Do you have questions about UEI Numbers, SAM, GSA, or other government contracting topics? Please check out our answers below.


Is government contracting difficult?

The U.S. government is the largest single purchaser of goods and services in the world, buying everything from paper clips to armored tanks. Every year the federal government awards more than $500 billion in contracts with a significant share of those contracts allotted to small businesses.

Although the needs are similar, the methods of selling to government agencies can be quite different from the private marketplace. There are multiple – and sometimes – overlapping regulations, laws, and rules that are applied. How involved your business becomes in using or understanding the processes really depends on how well you understand and use the established systems.

To receive funding from the government either through a grant or contract, there are two basic steps: obtaining a Unique Entity Identifier Number and enrolling in the System for Award Management (SAM).

What are the differences between government contracting and commercial contracting?

Government Contracting Commercial Contracting
Federal policy establishes a rigid, formal competition criteria Company initiating contract determines competition criteria
Congress appropriates all contract funds Funds come from a variety of private & commercial sources (banks, investors, etc.)
Laws, directives, policies, executive orders, & regulations define procurement actions Company determines procurement actions within established legal boundaries
Federal contracts are heavily regulated & contain extensive number of detailed clauses, many of which are “take-it-or-leave-it” Standard commercial code & those clauses agreed to by the parties regulate performance
Government may terminate a contract for a variety of reasons, including default or its own convenience Commercial regulations and established contract law from court decisions ensure adequate performance, & convenience not an option
Federal contract procedures incorporate numerous social & economic policies of the government Social pressures typically dictate company policies; however, some policies are required by law
The government regularly uses social & economic incentives to “level the playing field” and insure participation by various social groups Commercial contractors rarely use incentive contracts & base their contracting decisions on profit rather than social policy.
Federal law prohibits gratuities Company policy determines gratuities
The government may assess liquidated damages, costs of recompeting, & assess other penalties on contractors for non-compliance or default Courts generally look down on penalties in contracts, & even if there’s a liquidated damages provision the court will not enforce it against the breaching party if it’s deemed unreasonable

At what stage of business development would be best to begin government contracting?

It is important to have an operational, stable business established before you begin government contracting. Government contractors will want a business to be a minimum of a year old with an ability to sustain the longer times it takes the government to pay for services and goods.


What is SAM?

SAM is the acronym for System for Award Management and is the basic database used for doing business with the United States government.

How do I register in SAM?

To register with SAM, go to www.SAM.gov, create a User ID and Password to begin, or enter your existing User ID and Password.

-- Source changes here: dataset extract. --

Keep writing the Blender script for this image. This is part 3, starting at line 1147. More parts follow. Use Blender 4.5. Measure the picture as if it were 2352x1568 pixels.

Is there a fee for using SAM?

No. There is no fee. If a business tells you there is a charge for registering in SAM or updating it, the business is not providing accurate information.

Because information in SAM is usually publicly visible, businesses need to be very careful of any entity offering services either through email or over the phone. Any correspondence from SAM will have a “.gov” in the email address and there are no fees for obtaining or renewing a SAM registration.

What kind of information will I need to provide?

It is a good idea to have your basic business information handy including your business address, business license, banking information, tax identification, and NAICS code or codes.

What is a NAICS Code?

The North American Industry Classification System (NAICS) is an industry classification system used by the statistical agencies of the United States for classifying business establishments. For more information about NAICS Codes visit Census.gov.

How are Small Business Administration and Veterans Business Administration Certifications different?

There are a number of programs designed to assist small businesses owned by designated socially and economically disadvantaged groups compete in the federal marketplace. The 8(a), Woman Owned Small Business, Economically Disadvantaged Woman Owned Small Business, Veteran Owned Business, Service Disabled Veteran Owned Small Business, and HUBZone certification programs assist businesses by setting aside a percentage of federal contracts specifically for enrolled businesses.

These programs require formal enrollment and processing and can be beneficial to the groups for which they are designed. To find out more, visit The Small Business Administration.

Where can I get more detailed SAM information?

For detailed answers about SAM, go to the Federal Help Desk.

DUNS Numbers

Are DUNS numbers still being issued for SAM.gov registrations?

No. On April 4, 2022, the federal government stopped using the DUNS Number. Now, entities doing business with the federal government use the Unique Entity Identifier (UEI) automatically assigned in SAM.gov. They no longer have to go to a third-party website to obtain their identifier.


What is a GSA Schedule?

A General Services Administration Schedule allows the government to buy ongoing supplies and services from qualified companies without having to put a contract out for a bid.

How do I become a GSA supplier?

There are a series of steps and guidelines to qualify as a GSA supplier. To find out more go to the GSA Vendor Support Center.